Ana Carolina Guerra da Redação
A sessão da CPI dos Pancadões dessa quinta-feira (17), na Câmara Municipal de São Paulo, foi marcada por tensão, bate-bocas e acusações de conduta inadequada entre vereadores e o advogado do funkeiro Fábio Gabriel Salvador, conhecido como Salvador da Rima. O artista compareceu à comissão para prestar esclarecimentos, mas a audiência rapidamente se transformou em um embate acalorado entre o presidente da CPI, vereador Rubinho Nunes (União), e a defesa do cantor.
A confusão começou após uma pergunta feita pelo vereador Sargento Nantes (PP). Enquanto Salvador tentava responder, foi interrompido pelo parlamentar. O advogado do funkeiro, José Estêvão Lima, interveio pedindo a palavra, mas teve o pedido negado. “Espero que a gente conduza aqui de forma republicana. No momento, a palavra está comigo”, disse Nantes, encerrando a tentativa de intervenção da defesa.
Em seguida, Lima criticou a linha das perguntas feitas por Rubinho Nunes, acusando o presidente da CPI de abordar aspectos da vida pessoal do artista, o que, segundo ele, fugia do escopo da comissão. Criada para apurar possíveis omissões da Prefeitura na fiscalização de pancadões e festas clandestinas, a CPI tem sido criticada por uma suposta perseguição a artistas do funk.
Rubinho rebateu, alegando que Salvador não era obrigado a responder a perguntas que considerasse inadequadas. O advogado também denunciou que os microfones do funkeiro e dele próprio foram cortados diversas vezes ao longo da audiência, o que o presidente da comissão justificou dizendo que a palavra só poderia ser concedida com base em artigo do regimento interno da Câmara.
Em tom de deboche, Rubinho chegou a ironizar uma das reclamações de Lima, dizendo que ele poderia “ir para a OAB, para a casa da carochinha”. O comentário foi alvo de críticas de outros membros da comissão.

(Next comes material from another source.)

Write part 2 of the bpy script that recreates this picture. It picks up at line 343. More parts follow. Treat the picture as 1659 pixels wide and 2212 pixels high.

A vereadora Amanda Paschoal (PSOL) afirmou que houve “excessos” na condução da sessão e apresentou requerimento — aprovado — para convocar a OAB para as próximas reuniões da CPI.
A situação escalou ainda mais quando Rubinho mencionou um vídeo que circula nas redes sociais, supostamente mostrando Salvador atirando para o alto durante uma caminhada no Complexo da Maré, no Rio de Janeiro, em homenagem a um suposto traficante morto. O funkeiro negou ser ele nas imagens. A defesa ameaçou deixar a audiência após a exibição do vídeo.
A vereadora Luna Zarattini (PT) considerou a atitude do presidente uma “quebra de decoro” e criticou o que chamou de “deboche institucionalizado” por parte de Rubinho. Segundo ela, a CPI tem priorizado depoimentos de artistas do funk em vez de convocar autoridades da Prefeitura, responsáveis pela fiscalização de eventos nas periferias.
Ao final da audiência, Salvador da Rima pediu para cantar uma música. O pedido foi negado, mas o artista entoou, com o microfone cortado, um trecho da canção Rap do Silva, que diz: “Era só mais um Silva que a estrela não brilha, ele era funkeiro, mas era pai de família”. Na semana anterior, o funkeiro MC Ryan também havia encerrado seu depoimento com uma música, Cracolândia.
A audiência também contou com a participação do doutor em funk pela USP, Thiago de Souza, conhecido como Thiagson, que criticou a abordagem da CPI e ironizou a forma como a cultura do funk é tratada. “Trazer ciência para algumas pessoas é como ensinar uma pedra a nadar, não adianta muito”, disse, arrancando reações diversas entre os presentes.
Fora do plenário, Salvador da Rima foi recebido com entusiasmo por jovens que acompanhavam a sessão e posou para fotos nos corredores da Câmara. A cena contrastou com o clima tenso que dominou a audiência, levantando novamente o debate sobre os limites da atuação parlamentar e o papel das CPIs no tratamento de temas ligados à cultura periférica.